Sieht man von der Dialektproblematik einmal ab - und nicht für jeden Begriff gibt es schließlich Dialektale - dann sind die CDs jeweils gute Lexika. Was allerdings wieder völlig unverständlich ist: Die drei CDs sind als Einheit geplant worden und kommen gemeinsam auf den Markt. Warum gibt es dann nicht ein Verzeichnis der Gebärden, das alle drei CDs umfaßt? Da taucht doch in der Kategorie Familie auf der zweiten CD lediglich der Begriff Generation auf. Steht da ganz einsam und allein. Gibt es da nicht noch ein paar mehr Begriffe zu diesem Thema? Wo finde ich Mama (sechsmal!), Oma, Cousine usw.? Na, auf der ersten CD. Wenn ich einen bestimmten Begriff suche, muß ich also notfalls alle drei CDs ausprobieren - wobei natürlich nicht garantiert ist, daß der Begriff tatsächlich vorhanden ist. Das kann also ein wenig unersprießlich werden.

Ein wenig anders sieht es bei der dritten CD in der Serie aus. Sie enthält immerhin 1584 Phrasen.
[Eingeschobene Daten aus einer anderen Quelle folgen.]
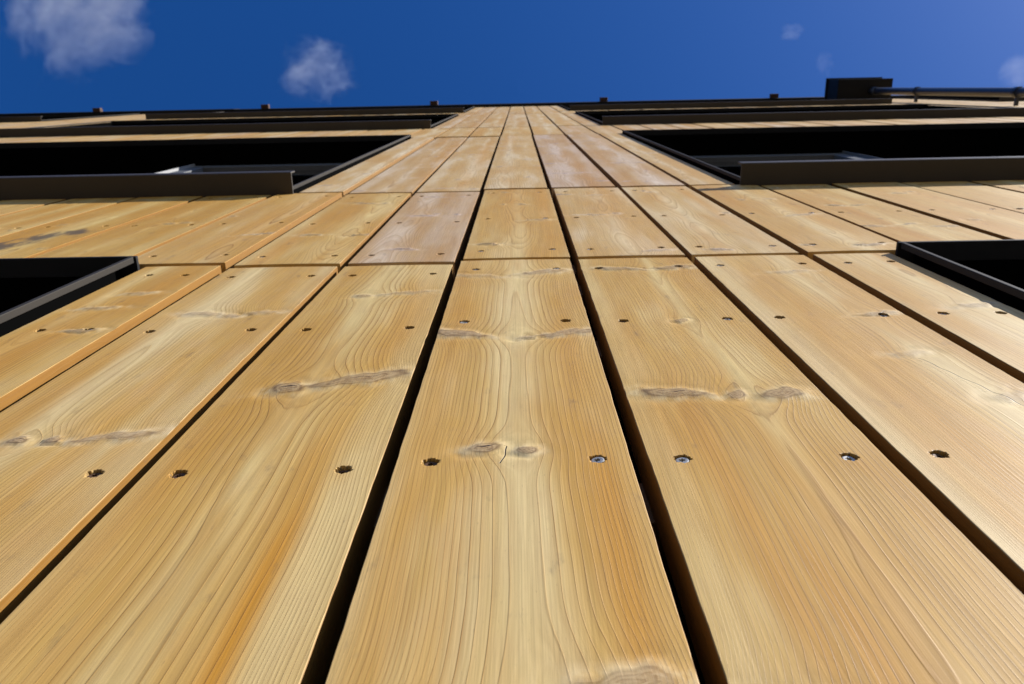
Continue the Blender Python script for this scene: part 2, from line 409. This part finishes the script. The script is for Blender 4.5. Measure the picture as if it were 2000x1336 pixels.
# the boards right in front of the lens, knot by knot (x from the board's centre, z above the eye)
def K(*a, **k):
    d = knotd(*a, **k); d['z'] += CZ; return d
NEAR = {
 0: dict(seed=101, rs=0.076, ywan=.0004, px=.004, py=.030, rw=.0023, tilt=.003, wan=.0018, pale=1.0, cup=.0005,
    knots=[K(-.018, .445, .0115, .0075, 4, crack=1.4), K(.008, .441, .0075, .006, -8), 
           K(-.048, .686, .030, .0095, -20, taper=-.45), K(.012, .672, .012, .0045, 10, dark=.5), K(.046, .683, .032, .0075, 20, taper=.4, dark=.85),
           K(-.040, .918, .034, .007, -16, taper=-.4, dark=.35), K(.032, .932, .030, .009, 20, taper=.4, dark=.7),
           K(.044, .241, .022, .009, 8, dark=.75), K(-.040, .215, .012, .006, 0)],
    checks=[[(-.0035, .449), (-.0075, .424)]],
    warm=[(-.055, .012, .45, .7, .35), (.052, .010, .34, .13, .75), (.047, .012, .62, .10, .45), (-.030, .010, .25, .2, .3)]),
 1: dict(seed=102, rs=0.070, ywan=.001, px=.014, py=.026, rw=.0026, tilt=-.010, wan=.003, pale=.85,
    knots=[K(-.034, .534, .027, .0090, -10, taper=-.3, crack=.7), K(.008, .529, .008, .0075, 0), K(.041, .530, .018, .0105, 14, taper=.2),
           K(-.022, .945, .030, .008, -14, taper=-.3, dark=.8), K(.043, .948, .026, .009, 16, taper=.3, crack=.8, dark=.8), K(.006, .718, .007, .006, 0, dark=.7),
           K(-.045, .225, .030, .009, -8, dark=.8)],
    warm=[(-.030, .012, .35, .22, .60), (-.012, .010, .27, .10, .65), (.012, .014, .30, .2, .40), (-.05, .012, .6, .3, .25), (.0, .02, .75, .1, .2)]),
 2: dict(seed=103, rs=0.085, ywan=.0007, px=.030, py=.030, rw=.0021, tilt=.004, wan=.002, pale=1.0,
    knots=[K(.046, .730, .020, .006, 16, taper=.3, crack=1.2, dark=.55), K(.020, .612, .016, .006, 12, dark=.3), K(.050, .518, .018, .008, 16, dark=.4),
           K(.022, .912, .024, .007, 10, dark=.4, crack=.6), K(-.02, .30, .010, .006, 0)],
    checks=[[(.022, .600), (.030, .560), (.045, .500), (.055, .45)]],
    warm=[(-.028, .020, .50, .25, .45), (-.05, .012, .35, .25, .45), (-.035, .014, .80, .15, .25)]),
 3: dict(seed=104, rs=0.08, px=.020, py=.034, rw=.0024, tilt=.01, wan=.002, pale=.9,
    knots=[K(.020, .752, .024, .007, 14, crack=.7, dark=.5), K(-.01, .50, .010, .006, 0)],
    warm=[(-.03, .015, .6, .3, .3)]),
 -1: dict(seed=105, rs=0.06, ywan=.0008, px=-.006, py=.034, rw=.0029, tilt=-.003, wan=.0035, pale=.9,
    knots=[K(-.022, .566, .013, .0115, 10, crack=2.0), K(.028, .583, .046, .0110, 22, taper=.45, crack=.4, dark=.95), 
           K(-.016, .848, .009, .007, 0, dark=.75), K(.028, .858, .034, .006, 14, taper=.3, dark=.6), K(-.02, .16, .012, .008, 0)],
    warm=[(.036, .008, .29, .13, 1.0), (.030, .012, .42, .10, .40), (-.055, .014, .38, .16, .5), (.045, .018, .78, .16, .45), (-.03, .012, .28, .12, .35)]),
 -2: dict(seed=106, rs=0.085, ywan=.0007, px=-.030, py=.030, rw=.0022, tilt=.005, wan=.002, pale=.95,
    knots=[K(-.026, .475, .008, .006, 0, crack=.6), K(-.003, .475, .006, .005, 10), K(.035, .480, .030, .0065, 14, taper=.35, dark=.85),
           K(-.018, .783, .022, .008, -8, dark=.6), K(.012, .775, .010, .006, 0, dark=.7), K(.04, .785, .018, .006, 14, dark=.5)],
    warm=[(.02, .012, .45, .25, .4), (-.05, .015, .6, .3, .3), (.05, .01, .3, .2, .35)]),
 -3: dict(seed=107, rs=0.075, px=-.02, py=.028, rw=.0025, tilt=-.01, wan=.003, pale=.9,
    knots=[K(.020, .718, .016, .006, 4, taper=.2, crack=1.6, dark=.8), K(-.005, .80, .020, .006, 8, dark=.7), K(.01, .862, .018, .006, 10, dark=.6), K(0, .5, .01, .006)],
    warm=[(.0, .02, .62, .2, .55), (.02, .02, .9, .15, .5), (-.03, .015, .75, .2, .35)]),
}
# ---- the screw: a sunk head with a star recess
def screw_mesh(mat):
    n = 24; v = []; f = []
    rings = [(.0043, .0002), (.0041, -.0005), (.0034, -.0008)]
    for rr, y in rings:
        for i in range(n):
            t = 2 * math.pi * i / n; v.append((rr * math.cos(t), y, rr * math.sin(t)))
    for y in (-.0008, .0012):
        for i in range(n):
            t = 2 * math.pi * i / n; rr = .0019 + .0006 * math.cos(6 * t); v.append((rr * math.cos(t), y, rr * math.sin(t)))
    for k in range(4):
        for i in range(n):
            j = (i + 1) % n; f.append((k * n + i, k * n + j, (k + 1) * n + j, (k + 1) * n + i))
    f.append(tuple(4 * n + i for i in range(n)))
    me = bpy.data.meshes.new('screw'); me.from_pydata(v, [], f); me.update(); me.materials.append(mat)
    return me
RUST = plain('rusty_screw', (0.105, 0.055, 0.028), 0.7, 0.3, metal=0.2, var=0.4, scale=900)
SCREW = screw_mesh(STEEL); SCREW_RUSTY = screw_mesh(RUST)
srng = random.Random(5)

COLY = {-1: .0040, -2: .0036}                # two columns of boards sit a little deeper than their neighbours
xrng = random.Random(77)
def add_board(me, x=0.0, z=0.0, seed=0, tint=0.0, yoff=0.0, rosy=0.0):
    o = bpy.data.objects.new('board', me); COL.objects.link(o); o.parent = bld
    o.location = (x + xrng.uniform(-.0008, .0008), yoff, z); o.rotation_euler = (0, xrng.uniform(-.0006, .0006), 0); o['seed'] = float(seed) * 3.17; o['tint'] = float(tint); o['rosy'] = float(rosy)
    return o

def add_screws(board, pts, depth=.0027):
    for (sx, sz) in pts:
        s = bpy.data.objects.new('screw', SCREW_RUSTY if srng.random() < (.85 if sx < -.07 else .3) else SCREW); COL.objects.link(s); s.parent = board
        if s.data is SCREW: depth = .0019
        else: depth = .0027
        s.location = (sx, depth + srng.uniform(-.0006, .0007), sz); s.rotation_euler = (srng.uniform(-.14, .14), srng.uniform(0, 6.28), srng.uniform(-.14, .14))

def board_limits(i):
    """edges of board i, cut at the pier edges"""
    c = i * PITCH
    return c - (PITCH - GAP) / 2, c + (PITCH - GAP) / 2

ROWS_W1 = [.427, .723, .953]; ROWS_S1 = [1.075, 1.351, 1.70]
TINT_W1 = {0: 0, 1: -.45, 2: .05, 3: .1, -1: -.3, -2: .1, -3: -.3}
for i, spec in NEAR.items():
    spec['warm'] = [(q[0], q[1], q[2] + CZ, q[3], q[4]) for q in spec['warm']]
    a, b = board_limits(i)
    a = max(a, -PIER); b = min(b, PIER)
    cm = .5 * (a + b)
    pts = []
    for zr in ROWS_W1 + [.13]:
        for sgn in (-1, 1):
            sx = i * PITCH + sgn * SCREW_DX
            if abs(i) == 3: sx = cm + sgn * (.023 if i < 0 else .026)
            pts.append((round(sx + srng.uniform(-.0015, .0015), 3), round(CZ + zr + srng.uniform(-.002, .002), 4)))
    me = board_mesh('board', a, b, J[0], J[1], spec, 58, .0042, pts, (.0008, .0048), CZ + .15)
    o = add_board(me, 0, 0, spec['seed'], TINT_W1[i], COLY.get(i, srng.uniform(-.0004, .0004)))
    add_screws(o, pts)

# ---- first spandrel band, each board its own
TINT_S1 = {-1: .7, 0: -.2, 1: .1, -2: -.3, 2: .5, 3: .1, -3: .2, 4: -.5, 5: -.6, 6: -.5, -4: -.8, -5: -.9, -6: -.9, 1: .5}
for i in range(-9, 10):
    a, b = board_limits(i)
    top = J[2] if abs(i) <= 3 else J[2] - .006
    near = abs(i) <= 6
    spec = random_spec(200 + i, J[1], top)
    if i == -1: spec['warm'] = []
    if i == -5: spec['stain'] = [(-.03, 1.17, .03, .05, 1.0), (0, 1.24, .025, .05, 1.0), (.035, 1.29, .025, .03, .9)]
    if i == -6: spec['stain'] = [(.045, 1.15, .03, .06, .8)]
    pts = [(round(i * PITCH + s * SCREW_DX + srng.uniform(-.002, .002), 3), round(CZ + zr + srng.uniform(-.003, .003), 4)) for zr in ROWS_S1 for s in (-1, 1)]
    me = board_mesh('board', a, b, J[1] + JG, top, spec, 34 if near else 14, .009 if near else .03, pts, (.0015, .0046) if near else None)
    o = add_board(me, 0, 0, 200 + i, TINT_S1.get(i, srng.uniform(-.6, .3)), COLY.get(i, srng.uniform(-.0005, .0008)), {-1: .7, 1: .12}.get(i, 0))
    if near: add_screws(o, pts)

# ---- second window band on the middle pier
for i in range(-3, 4):
    a, b = board_limits(i); a = max(a, -PIER); b = min(b, PIER)
    me = board_mesh('board', a, b, J[2] + JG, J[3], random_spec(300 + i, J[2], J[3]), 24, .018)
    add_board(me, 0, 0, 300 + i, {1: 1.0, 2: 1.0, -2: .8}.get(i, .7), COLY.get(i, srng.uniform(-.0005, .0008)), {1: .75, 2: .6, -2: .35}.get(i, .12))  # high tint paints the pale sky sheen into these boards

# ---- higher up: a few cuts of board, used again and again
def variants(n, width, length, base, nx, dz):
    return [board_mesh('board', -width / 2, width / 2, 0, length, random_spec(base + k, 0, length), nx, dz) for k in range(n)]
wfull = PITCH - GAP
edge_w = PIER - (2.5 * PITCH + GAP / 2)
vS2 = variants(6, wfull, J[4] - J[3] - JG, 400, 12, .03)
vS3 = variants(5, wfull, J[6] - J[5] - JG, 420, 8, .04)
vS1 = variants(3, wfull, J[2] - J[1] - JG, 440, 10, .04)
def pier_variants(z0, z1, base):
    return variants(5, wfull, z1 - z0 - JG, base, 10, .05), variants(3, edge_w, z1 - z0 - JG, base + 10, 8, .05)
vW = {0: pier_variants(J[0], J[1], 500), 2: pier_variants(J[2], J[3], 520), 4: pier_variants(J[4], J[5], 540), 6: pier_variants(J[6], J[7], 560)}
brng = random.Random(11)
def place(me, x, z):
    add_board(me, x, z, brng.randint(1, 9000) * .01, brng.uniform(.2, 1.0), brng.uniform(-.0005, .001), brng.choice((0, 0, .2, .4)))  # positive tint puts the same bluish sheen into the board colour
for i in range(-31, 32):
    if 9 < abs(i) <= 21: place(brng.choice(vS1), i * PITCH, J[1] + JG)
    if abs(i) <= 22: place(brng.choice(vS2), i * PITCH, J[3] + JG)
    place(brng.choice(vS3), i * PITCH, J[5] + JG)
for px in (-BAY, 0, BAY):
    for k, (full, edge) in vW.items():
        if px == 0 and k < 4: continue
        for i in range(-3, 4):
            if abs(i) == 3:
                x = (2.5 * PITCH + GAP / 2 + edge_w / 2) * (1 if i > 0 else -1)
                place(brng.choice(edge), px + x, J[k] + (JG if k else 0))
            else:
                place(brng.choice(full), px + i * PITCH, J[k] + (JG if k else 0))

# ---- what is behind the boards
for zr in ROWS_W1 + ROWS_S1 + [.13]:
    x = PIER - .01 if zr < 1.0 else 1.40
    MB().box(-x, x, THICK + .001, THICK + .023, CZ + zr - .024, CZ + zr + .024).build('batten', BATTEN, bld)
for px in (-BAY, 0, BAY):
    MB().box(px - .484, px + .484, .052, .30, 0.0, J[7] + .2).build('wall', MEMBRANE, bld)
for k in (1, 3, 5):
    for s in (-1, 1):
        x0, x1 = sorted((s * .4842, s * (BAY - .4842)))
        if k == 5: x1, x0 = (x1 + 4, x0) if s > 0 else (x1, x0 - 4)
        MB().box(x0, x1, .0525, .30, J[k] + .012, J[k + 1] - .012).build('wall', MEMBRANE, bld)
MB().box(-8.4, 8.4, 1.6, 1.8, 0, J[7] + .2).build('wall', RENDER, bld)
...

Hat man vorher mit den anderen beiden CDs gearbeitet, irritiert zuerst einmal die veränderte Benutzeroberfläche, die aber wegen der veränderten Auswahlmöglichkeiten wohl unumgänglich ist. Es gibt die Möglichkeit, nach 52 Kategorien (von Aussehen bis Zuhause) Sätze auszuwählen. Die zweite Auswahlmöglichkeit ist nach Satztypen. Eine gute Idee, wenn es darum geht, die gemeinsamen grammatikalischen Strukturen zu verdeutlichen. Bei der dritten Kategorie, der Wortsuche, spielt die Technik noch nicht so richtig mit. Nehmen wir z.B. alle Sätze, in denen das Wort "ab" vorkommt. Der Satz "Das Schiff legt um 700 Uhr ab" leuchtet ein. Aber was in aller Welt macht hier "Gab es Probleme bei der Operation?" Nun, in "Gab" kommt doch auch "ab" vor. Ein kleiner Programmierfehler, der hoffentlich in der nächsten Version beseitigt sein wird.

Ist man bei ganzen Phrasen angelangt, bietet sich das Lernen in simulierter Kommunikation und Interaktion geradezu an. Die simpelsten Lernprogramme benutzen für solche Zwecke Dialoge, kleine Geschichten aus dem Alltag, Comics o.ä. In der Phrasensammlung sucht man Derartiges vergeblich. Die gigantische Sammlung von Sätzen ähnelt daher eher den bekannten Fremdspachenführern, die man beim Wechseln des Urlaubsgeldes in der Sparkasse mitbekommt - zusammenhanglos nämlich.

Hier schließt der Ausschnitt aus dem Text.